[BEGIN INFORMATION PROVIDED]

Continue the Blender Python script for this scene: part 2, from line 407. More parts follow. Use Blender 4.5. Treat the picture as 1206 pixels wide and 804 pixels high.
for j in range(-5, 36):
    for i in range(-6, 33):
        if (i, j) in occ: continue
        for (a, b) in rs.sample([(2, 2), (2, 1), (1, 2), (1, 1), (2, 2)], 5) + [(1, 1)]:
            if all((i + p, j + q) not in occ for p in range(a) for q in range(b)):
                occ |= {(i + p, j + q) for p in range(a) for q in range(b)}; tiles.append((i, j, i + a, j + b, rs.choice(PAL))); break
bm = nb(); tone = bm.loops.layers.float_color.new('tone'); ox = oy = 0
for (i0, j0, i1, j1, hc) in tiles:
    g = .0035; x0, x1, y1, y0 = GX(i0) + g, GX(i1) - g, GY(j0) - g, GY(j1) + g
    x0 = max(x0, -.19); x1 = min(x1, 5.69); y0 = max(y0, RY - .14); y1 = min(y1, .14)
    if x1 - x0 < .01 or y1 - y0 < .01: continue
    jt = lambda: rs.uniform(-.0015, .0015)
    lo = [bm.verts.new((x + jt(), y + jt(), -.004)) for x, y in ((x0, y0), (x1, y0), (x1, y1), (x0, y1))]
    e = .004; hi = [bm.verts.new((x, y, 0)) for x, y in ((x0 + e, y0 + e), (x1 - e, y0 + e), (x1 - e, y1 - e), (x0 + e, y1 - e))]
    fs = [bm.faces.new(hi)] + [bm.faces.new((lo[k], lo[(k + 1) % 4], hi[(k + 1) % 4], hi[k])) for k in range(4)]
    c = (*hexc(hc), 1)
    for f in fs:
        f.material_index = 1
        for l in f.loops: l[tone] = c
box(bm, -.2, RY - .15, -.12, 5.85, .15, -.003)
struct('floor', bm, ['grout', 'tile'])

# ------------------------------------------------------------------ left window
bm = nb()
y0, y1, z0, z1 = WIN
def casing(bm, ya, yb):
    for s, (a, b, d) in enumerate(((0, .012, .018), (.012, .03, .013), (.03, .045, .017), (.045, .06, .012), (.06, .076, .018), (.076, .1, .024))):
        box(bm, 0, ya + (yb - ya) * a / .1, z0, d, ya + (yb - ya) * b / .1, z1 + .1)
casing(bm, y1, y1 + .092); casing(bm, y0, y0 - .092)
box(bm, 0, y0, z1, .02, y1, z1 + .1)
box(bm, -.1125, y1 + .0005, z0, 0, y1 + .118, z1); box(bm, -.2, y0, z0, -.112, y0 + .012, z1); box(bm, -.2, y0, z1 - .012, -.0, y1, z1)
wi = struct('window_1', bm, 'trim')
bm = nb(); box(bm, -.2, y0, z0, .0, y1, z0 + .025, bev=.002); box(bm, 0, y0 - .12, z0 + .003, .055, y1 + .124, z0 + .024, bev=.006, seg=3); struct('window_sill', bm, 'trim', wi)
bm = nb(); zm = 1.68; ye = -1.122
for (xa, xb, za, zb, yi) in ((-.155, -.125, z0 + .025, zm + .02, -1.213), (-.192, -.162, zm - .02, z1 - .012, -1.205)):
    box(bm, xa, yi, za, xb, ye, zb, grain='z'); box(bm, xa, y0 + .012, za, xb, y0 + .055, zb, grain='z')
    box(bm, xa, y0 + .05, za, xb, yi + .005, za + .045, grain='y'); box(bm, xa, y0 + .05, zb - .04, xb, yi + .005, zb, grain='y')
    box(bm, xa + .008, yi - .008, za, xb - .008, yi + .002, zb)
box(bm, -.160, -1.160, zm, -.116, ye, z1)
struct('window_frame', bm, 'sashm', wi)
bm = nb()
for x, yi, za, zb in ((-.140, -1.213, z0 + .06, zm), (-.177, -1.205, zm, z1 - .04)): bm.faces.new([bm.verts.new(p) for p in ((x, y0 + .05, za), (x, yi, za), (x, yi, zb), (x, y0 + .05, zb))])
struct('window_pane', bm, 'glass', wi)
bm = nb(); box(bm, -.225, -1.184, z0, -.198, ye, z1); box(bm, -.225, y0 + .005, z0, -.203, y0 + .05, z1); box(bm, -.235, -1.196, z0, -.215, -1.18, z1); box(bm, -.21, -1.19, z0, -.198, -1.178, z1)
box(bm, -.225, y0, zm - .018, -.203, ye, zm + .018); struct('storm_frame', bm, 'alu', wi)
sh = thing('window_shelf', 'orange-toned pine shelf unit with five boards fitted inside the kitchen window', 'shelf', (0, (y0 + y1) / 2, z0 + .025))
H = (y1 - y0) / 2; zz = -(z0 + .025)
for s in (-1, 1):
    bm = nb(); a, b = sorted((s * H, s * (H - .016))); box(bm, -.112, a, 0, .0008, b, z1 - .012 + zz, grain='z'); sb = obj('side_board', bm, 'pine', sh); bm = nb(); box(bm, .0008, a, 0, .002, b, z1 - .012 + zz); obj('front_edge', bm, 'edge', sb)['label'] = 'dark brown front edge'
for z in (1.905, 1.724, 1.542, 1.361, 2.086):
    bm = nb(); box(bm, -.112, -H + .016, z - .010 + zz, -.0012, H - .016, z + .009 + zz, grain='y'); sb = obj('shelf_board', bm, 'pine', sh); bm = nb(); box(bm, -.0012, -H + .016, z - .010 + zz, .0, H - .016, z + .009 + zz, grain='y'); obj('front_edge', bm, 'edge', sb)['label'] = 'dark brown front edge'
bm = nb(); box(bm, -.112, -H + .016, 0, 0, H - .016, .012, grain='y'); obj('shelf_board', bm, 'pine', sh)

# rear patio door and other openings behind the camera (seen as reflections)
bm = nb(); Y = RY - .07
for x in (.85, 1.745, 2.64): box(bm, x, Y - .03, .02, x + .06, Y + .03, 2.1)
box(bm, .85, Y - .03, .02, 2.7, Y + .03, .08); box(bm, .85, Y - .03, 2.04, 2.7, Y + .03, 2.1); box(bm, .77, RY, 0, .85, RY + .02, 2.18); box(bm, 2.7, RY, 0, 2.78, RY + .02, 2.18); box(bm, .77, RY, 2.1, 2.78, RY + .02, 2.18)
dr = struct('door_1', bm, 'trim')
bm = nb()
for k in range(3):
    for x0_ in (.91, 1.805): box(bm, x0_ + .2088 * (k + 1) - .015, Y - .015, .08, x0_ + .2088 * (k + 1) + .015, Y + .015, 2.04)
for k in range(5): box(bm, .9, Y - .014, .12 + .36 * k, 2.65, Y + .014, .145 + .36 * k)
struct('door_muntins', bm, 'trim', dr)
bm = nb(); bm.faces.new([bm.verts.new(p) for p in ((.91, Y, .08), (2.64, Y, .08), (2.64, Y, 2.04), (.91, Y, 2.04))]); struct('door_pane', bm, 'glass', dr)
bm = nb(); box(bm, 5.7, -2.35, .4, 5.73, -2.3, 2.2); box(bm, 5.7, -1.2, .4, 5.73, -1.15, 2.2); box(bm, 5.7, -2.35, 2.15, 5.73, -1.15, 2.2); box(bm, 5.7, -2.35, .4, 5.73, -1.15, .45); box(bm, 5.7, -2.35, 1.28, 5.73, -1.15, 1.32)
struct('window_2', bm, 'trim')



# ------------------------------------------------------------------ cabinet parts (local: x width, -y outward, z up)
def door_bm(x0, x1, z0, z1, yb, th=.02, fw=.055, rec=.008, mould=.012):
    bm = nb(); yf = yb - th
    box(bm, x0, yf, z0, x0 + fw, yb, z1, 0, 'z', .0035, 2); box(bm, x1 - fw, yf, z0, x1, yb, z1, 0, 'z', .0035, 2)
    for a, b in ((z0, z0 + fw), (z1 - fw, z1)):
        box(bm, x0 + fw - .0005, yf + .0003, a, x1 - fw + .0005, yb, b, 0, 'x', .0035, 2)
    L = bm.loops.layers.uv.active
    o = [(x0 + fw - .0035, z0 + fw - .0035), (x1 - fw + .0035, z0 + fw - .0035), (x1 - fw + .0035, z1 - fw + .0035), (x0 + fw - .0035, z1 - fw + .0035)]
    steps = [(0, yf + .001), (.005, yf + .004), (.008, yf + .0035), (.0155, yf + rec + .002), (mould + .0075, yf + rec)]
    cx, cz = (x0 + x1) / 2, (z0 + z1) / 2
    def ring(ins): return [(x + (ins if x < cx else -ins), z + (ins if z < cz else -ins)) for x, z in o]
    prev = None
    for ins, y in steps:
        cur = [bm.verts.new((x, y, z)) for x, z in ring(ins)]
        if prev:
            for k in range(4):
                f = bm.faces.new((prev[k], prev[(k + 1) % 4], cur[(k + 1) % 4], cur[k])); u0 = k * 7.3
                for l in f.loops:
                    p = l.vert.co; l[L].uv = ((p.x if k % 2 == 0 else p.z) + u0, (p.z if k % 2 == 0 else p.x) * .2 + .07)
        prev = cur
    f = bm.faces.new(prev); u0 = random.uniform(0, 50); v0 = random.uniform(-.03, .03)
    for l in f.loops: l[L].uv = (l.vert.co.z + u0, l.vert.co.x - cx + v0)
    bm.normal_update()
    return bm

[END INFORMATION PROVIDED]

* EXERCISE DETAILS *
Include the first line, the line containing "struct('floor', bm, ['grout', 'tile'])", and every line between them, copied exactly from the material above; output no other line.

* EXPECTED ANSWER *
Continue the Blender Python script for this scene: part 2, from line 407. More parts follow. Use Blender 4.5. Treat the picture as 1206 pixels wide and 804 pixels high.
for j in range(-5, 36):
    for i in range(-6, 33):
        if (i, j) in occ: continue
        for (a, b) in rs.sample([(2, 2), (2, 1), (1, 2), (1, 1), (2, 2)], 5) + [(1, 1)]:
            if all((i + p, j + q) not in occ for p in range(a) for q in range(b)):
                occ |= {(i + p, j + q) for p in range(a) for q in range(b)}; tiles.append((i, j, i + a, j + b, rs.choice(PAL))); break
bm = nb(); tone = bm.loops.layers.float_color.new('tone'); ox = oy = 0
for (i0, j0, i1, j1, hc) in tiles:
    g = .0035; x0, x1, y1, y0 = GX(i0) + g, GX(i1) - g, GY(j0) - g, GY(j1) + g
    x0 = max(x0, -.19); x1 = min(x1, 5.69); y0 = max(y0, RY - .14); y1 = min(y1, .14)
    if x1 - x0 < .01 or y1 - y0 < .01: continue
    jt = lambda: rs.uniform(-.0015, .0015)
    lo = [bm.verts.new((x + jt(), y + jt(), -.004)) for x, y in ((x0, y0), (x1, y0), (x1, y1), (x0, y1))]
    e = .004; hi = [bm.verts.new((x, y, 0)) for x, y in ((x0 + e, y0 + e), (x1 - e, y0 + e), (x1 - e, y1 - e), (x0 + e, y1 - e))]
    fs = [bm.faces.new(hi)] + [bm.faces.new((lo[k], lo[(k + 1) % 4], hi[(k + 1) % 4], hi[k])) for k in range(4)]
    c = (*hexc(hc), 1)
    for f in fs:
        f.material_index = 1
        for l in f.loops: l[tone] = c
box(bm, -.2, RY - .15, -.12, 5.85, .15, -.003)
struct('floor', bm, ['grout', 'tile'])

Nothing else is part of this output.